FROM THE EDITOR

PHOTO BY JOAN ROTH

WE ARE FOUR MONTHS into the most threatening time I can remember as a Jew. Israel—whose existence we Jews have had the luxury, for most of 75 years, to take as a given––has been under direct threat.

I don’t need to rehearse for you what happened, or the particular evils enacted against women. Just a short reminder here. The brutal attacks. The sadism and glee in the butchering of Jews, from infants to the elderly. The rapes, with women’s legs broken and pelvises fractured in the brutal sexual assaults. The incineration of the living. The pursuits, the mutilations, the kidnappings, the seizing of the hostages, much of it photographed by the attackers themselves.

Israel’s national anthem “Hatikvah,” “The Hope,” enunciates very clearly not a military goal but the aspiration that Jews will be able to live as a free people in our own safe place, with agency over our own lives. The existential threat many Jews outside of Israel now say they experience challenges that hope. Active danger to life and physical safety, not just affronts to identity, are unfortunately familiar—the Tree of Life synagogue murders five years ago, the public hangings and persecutions of Jews in Iran 24 years ago, attacks on Jews in North Africa, torment of Jews under Soviet rule just a few decades back, the lives and murders of traumatized relatives and ancestors in Ethiopia, in Europe, in Spain under the Inquisition. Yet the pogrom-like slaughter of Jews in the South of Israel on October 7 caused the worst loss of Jewish life in a single day since the Holocaust.

Add to these histories the nightmare of what we imagine is happening to the remaining more than one hundred hostages, including babies, young people, the elderly, alone and unprotected in Gaza. Caught in a dizzying kaleidoscope of emotions, a disorienting torquing jolts us from horror to grief, to sadness, worry, anger—and to empathy for the misery of innocents in Gaza, in particular the children, led into this awful situation by Hamas. And the loss of thousands of lives, according to the Gaza health ministry, as the Israel Defense Forces fight to bring the captives home safely while at the same time eliminating Hamas––perhaps incompatible goals, as recent protests in Israel suggest might be the case.

In my own lifetime Israel has been a constant, whether as a place to which we sent pen-pal letters in the hard years of the 1950s or as the start-up nation of the 21st century. When I was a very small girl, my paternal grandfather, whose own parents had made aliyah in 1904 from Winnipeg, Canada, to “Eretz”—“Palestine” in the English press—gave me as a gift a brass medallion inscribed with the emblem of the State of Israel. My grandpa told me that the disk had been created to celebrate the creation of the State. I still remember how confused I was by his description. Creation? We sang “Hatikvah” every day in my kindergarten. Hadn’t Israel always been there?

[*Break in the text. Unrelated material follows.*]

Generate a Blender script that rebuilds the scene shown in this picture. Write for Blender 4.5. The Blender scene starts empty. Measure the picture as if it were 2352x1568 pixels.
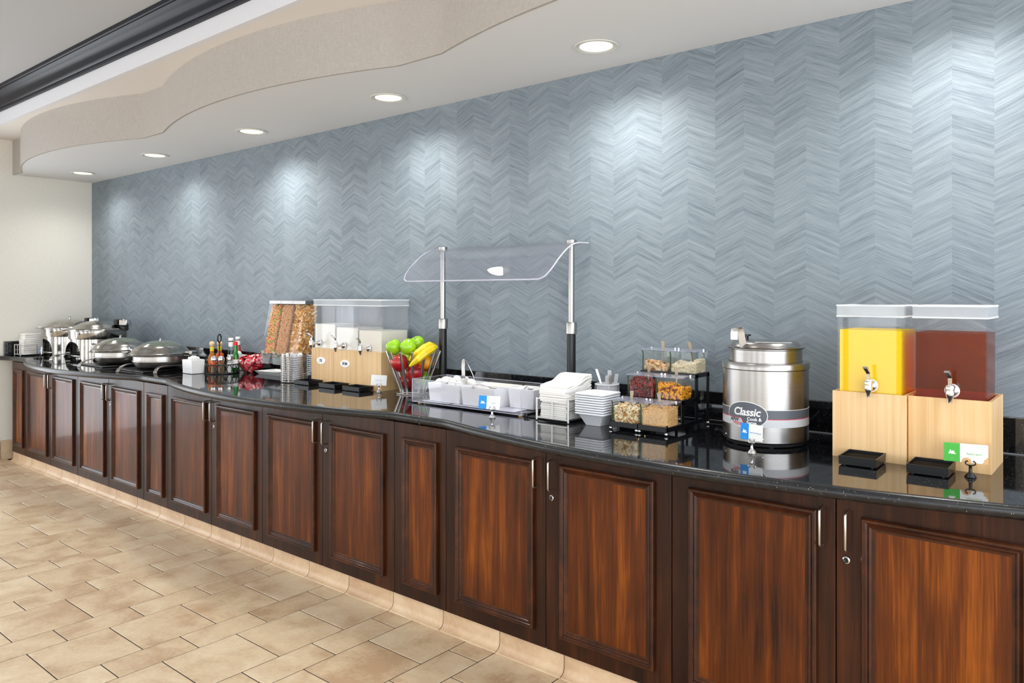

I’ve argued about (and occasionally with) its governments, opposed several of its policies, written about the chokehold that many of its patriarchal laws and practices have had on the lives of women and others. But until now I hadn’t felt in my rapidly beating heart that Israel’s very existence might be in question.

And now the conflict in Israel and Gaza, spreading into other regions as well, has been joined by another unwelcome source of my gnawing anxiety: I dread the comments on the news almost as much as I’ve come to dread the news itself. What hate-filled and rageful notes will appear on Lilith’s social media pages—or my own? Even social conversations have become fraught for me as for so many of you.

Here’s a recent example: A local community network in a place outside of New York City where I’ve frequently spent time shocked me this season when its “information-only; no opinions here” listserv usually a place for announcing farmers markets, local bands, lost dogs, and unwanted blenders or newly sheared sheep’s wool free for the taking—announced weekly vigils mourning the deaths in Gaza, and expressing outrage at Israel, with no mention at all of the initial attacks, the deliberate murders of babies and children and civilians of all ages that were the impetus for Israel’s incursions into Gaza. Soon the listserv was awash in “information” that veered quickly into recognizable antisemitism. I don’t mean a discussion of the flaws of nationalism or Zionism, people. I mean old cabals about what Jews control. My concern about what Israel will look like when this war ends (please may it be very soon) is now joined by a deepening uneasiness that the war in Gaza has provided a hook on which prejudiced individuals will hang their bias against Jews.

As Lilith does, we bring you the thoughts of disparate women on this situation. In “Life After October 7,” you’ll meet Israeli, American, and Palestinian women sharing their reactions to the traumatic very recent history that is being lived out even as this issue goes to press.